Cheryl Schatz
2009-06-25
Paula #1,
I disagree that the only reason for the wife’s submission is to win over an unsaved husband. 1 Peter 3:1 starts with literally “in like manner” linking it to what has previously been said. I think that the real problem here is not with submission but with what submission means. I had not really intended to go into the issue of marriage, but it seems like this is the direction I am being pulled and so I will submit. I will definitely have to do a post about what submission is and what it isn’t. We have too many wrong ideas about submission that taint the whole point of Christian submission. The whole reality is that submission is to be a Christian lifestyle which is really what Peter brings up. Submission isn’t “attached” to women. It is “attached” to Christ and Christianity. However because there are so many wrong teachings on what submission is, many people bristle when the word is even mentioned because the picture they have is of a doormat on one side and a domineering male on the other. There is nothing further from the truth. The Christian concept of submission has been maligned, misrepresented and buried under a mountain of half-truths. I believe that once we truly understand the biblical concept of submission, it will help us to lay aside our prejudices. More on that later.
Back to 1 Peter 3:1. While the submission is given with the purpose or goal of winning the husband, the complete context of 1 Peter shows that all of us are to be in service to others.
You are certainly right in that the word translated “chaste” is better translated as “pure”. About this word the Theological dictionary of the New Testament says:
It originally signifies “that which awakens religious awe.”
And the Analytical lexicon of the Greek New Testament says:
of persons, as characterized by moral purity pure, free from sin (1T 5.22); as being without intent to do wrong in a matter innocent, blameless
I love the “without intent to do wrong in a matter” because the whole point of submission is to do what is beneficial for another person. (More on that later).
You said:
As for verse 5, I’m not convinced that it’s in the past tense. The tense is aorist, which only denotes a point in time not necessarily in the past. The other verbs are in the present tense. I understand it as “For this is how holy women rely on God, outfitting themselves with support for their own husbands…”

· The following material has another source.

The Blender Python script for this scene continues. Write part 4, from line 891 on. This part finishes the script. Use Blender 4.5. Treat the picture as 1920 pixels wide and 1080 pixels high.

I agree. The verbs are in the present tense so the “holy women” are those who are presently hoping in God. I also like your use of the term “support” for this is a key to what submission entails.
I disagree with this:
Regarding Sarah calling Abraham ‘lord’, she only ever used it in derision, in Gen. 18:12, where she thought to herself, “After I am worn out and my lord is old, will I now have this pleasure?”
While Sarah was laughing to herself, I do not believe that the term “lord” was used in derision. I believe that it was used in the way she was in a habit of referring to Abraham. In other words she had great respect for Abraham as a man of God and as her husband and partner.
So what is Peter saying? That Christian women are like Sarah when they do what is right and do not give in to fear. Sarah clearly had no fear of Abraham, social norms notwithstanding.
This is true although I think you have missed the fact that Peter shows that Sarah spoke of Abraham with respect. I do not believe that Peter is insisting that wives call their husbands “lord” but I do believe that Peter is referring to this as Sarah’s way of honoring her husband.
I also believe that husbands flourish under their wive’s respect and even more so when she gives him public respect. We all need respect, but men seem to have a special need perhaps because they have a tender ego.
Recently I saw a wife give her husband public disrespect and I saw the clear look of pain on his face. She was just trying to be funny, but she put him down in front of about 40 people. Her husband made a reply and I can’t remember exactly what he said but it was something about having the ability to ignore what she said. How much better it would have been had she publicly held her husband up to honor. Everyone else was honoring her husband and so she felt that she could dishonor him and lift herself up. But honestly, I saw it as dishonoring both of them – him for what she said and her for the mere fact that she displayed a disrespectful attitude in public. Had she honored her husband in public, he would have felt a greater love for her for what she did for him. That is my opinion, but I do think that scripture backs me up on that as well.
So overall, I see the emphasis not on subservience but on inner strength, on depth of character.
This is where I think so many go wrong in equating submission with subservience. Subservience is by definition to mean excessively submissive and acting in a subordinate capacity. I do not believe this is the biblical meaning of submission.